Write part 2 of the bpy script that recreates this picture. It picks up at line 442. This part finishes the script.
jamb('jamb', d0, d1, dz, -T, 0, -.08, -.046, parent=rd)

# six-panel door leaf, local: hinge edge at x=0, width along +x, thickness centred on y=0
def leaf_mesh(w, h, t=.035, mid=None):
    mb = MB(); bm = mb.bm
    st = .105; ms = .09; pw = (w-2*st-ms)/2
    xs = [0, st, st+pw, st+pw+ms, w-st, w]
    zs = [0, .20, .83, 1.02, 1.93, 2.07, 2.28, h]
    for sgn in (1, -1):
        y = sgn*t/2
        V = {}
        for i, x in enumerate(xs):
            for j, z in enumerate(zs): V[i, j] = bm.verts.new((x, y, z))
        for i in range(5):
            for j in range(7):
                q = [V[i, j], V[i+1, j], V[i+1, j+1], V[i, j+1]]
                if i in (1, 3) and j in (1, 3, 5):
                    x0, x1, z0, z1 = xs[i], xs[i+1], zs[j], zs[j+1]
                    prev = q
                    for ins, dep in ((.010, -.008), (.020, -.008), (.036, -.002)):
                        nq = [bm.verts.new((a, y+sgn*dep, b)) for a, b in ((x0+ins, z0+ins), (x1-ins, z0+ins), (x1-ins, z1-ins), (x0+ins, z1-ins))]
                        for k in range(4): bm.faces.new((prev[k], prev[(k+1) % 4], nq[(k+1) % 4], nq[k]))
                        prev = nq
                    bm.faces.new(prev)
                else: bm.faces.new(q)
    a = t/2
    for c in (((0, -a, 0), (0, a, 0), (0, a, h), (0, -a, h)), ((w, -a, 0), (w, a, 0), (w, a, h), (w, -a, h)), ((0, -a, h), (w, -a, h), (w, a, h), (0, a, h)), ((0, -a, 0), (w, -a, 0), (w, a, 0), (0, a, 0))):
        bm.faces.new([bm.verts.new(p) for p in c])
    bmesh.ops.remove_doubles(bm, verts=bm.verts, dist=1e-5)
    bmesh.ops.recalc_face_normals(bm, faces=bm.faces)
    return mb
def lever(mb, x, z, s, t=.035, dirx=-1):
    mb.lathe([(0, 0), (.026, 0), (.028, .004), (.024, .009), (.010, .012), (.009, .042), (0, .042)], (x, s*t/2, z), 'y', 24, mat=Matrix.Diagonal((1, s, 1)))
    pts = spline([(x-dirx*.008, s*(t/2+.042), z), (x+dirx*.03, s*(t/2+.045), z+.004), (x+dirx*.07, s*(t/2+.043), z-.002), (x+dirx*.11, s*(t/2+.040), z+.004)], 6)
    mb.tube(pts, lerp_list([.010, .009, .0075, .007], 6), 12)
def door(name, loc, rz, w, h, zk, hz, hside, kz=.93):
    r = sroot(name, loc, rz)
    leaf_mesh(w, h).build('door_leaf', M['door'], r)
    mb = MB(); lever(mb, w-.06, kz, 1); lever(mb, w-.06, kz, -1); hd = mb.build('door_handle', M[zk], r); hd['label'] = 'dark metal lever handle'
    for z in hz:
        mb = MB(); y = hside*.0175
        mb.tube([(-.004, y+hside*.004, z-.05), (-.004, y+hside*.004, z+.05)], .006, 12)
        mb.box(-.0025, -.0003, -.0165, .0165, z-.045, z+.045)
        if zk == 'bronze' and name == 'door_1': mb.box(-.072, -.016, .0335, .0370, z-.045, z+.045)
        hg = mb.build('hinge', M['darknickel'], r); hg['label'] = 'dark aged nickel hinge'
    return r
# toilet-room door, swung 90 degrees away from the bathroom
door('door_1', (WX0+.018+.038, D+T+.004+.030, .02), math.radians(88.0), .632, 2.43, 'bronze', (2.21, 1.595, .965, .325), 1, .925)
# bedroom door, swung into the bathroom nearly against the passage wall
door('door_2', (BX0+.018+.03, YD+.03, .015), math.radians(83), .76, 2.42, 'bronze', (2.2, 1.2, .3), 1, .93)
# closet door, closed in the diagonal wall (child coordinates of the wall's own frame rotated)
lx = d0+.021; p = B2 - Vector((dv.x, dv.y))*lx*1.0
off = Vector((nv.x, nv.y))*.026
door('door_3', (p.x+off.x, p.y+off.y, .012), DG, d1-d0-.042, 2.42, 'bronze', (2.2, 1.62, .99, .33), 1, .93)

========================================

- The request: What is needed is an exact copy of the lines from the start of the listing through the line where "jamb('jamb', d0, d1, dz, -T, 0, -.08, -.046, parent=rd)" sits, please, both end lines included and nothing more.

- Written answer:
Write part 2 of the bpy script that recreates this picture. It picks up at line 442. This part finishes the script.
jamb('jamb', d0, d1, dz, -T, 0, -.08, -.046, parent=rd)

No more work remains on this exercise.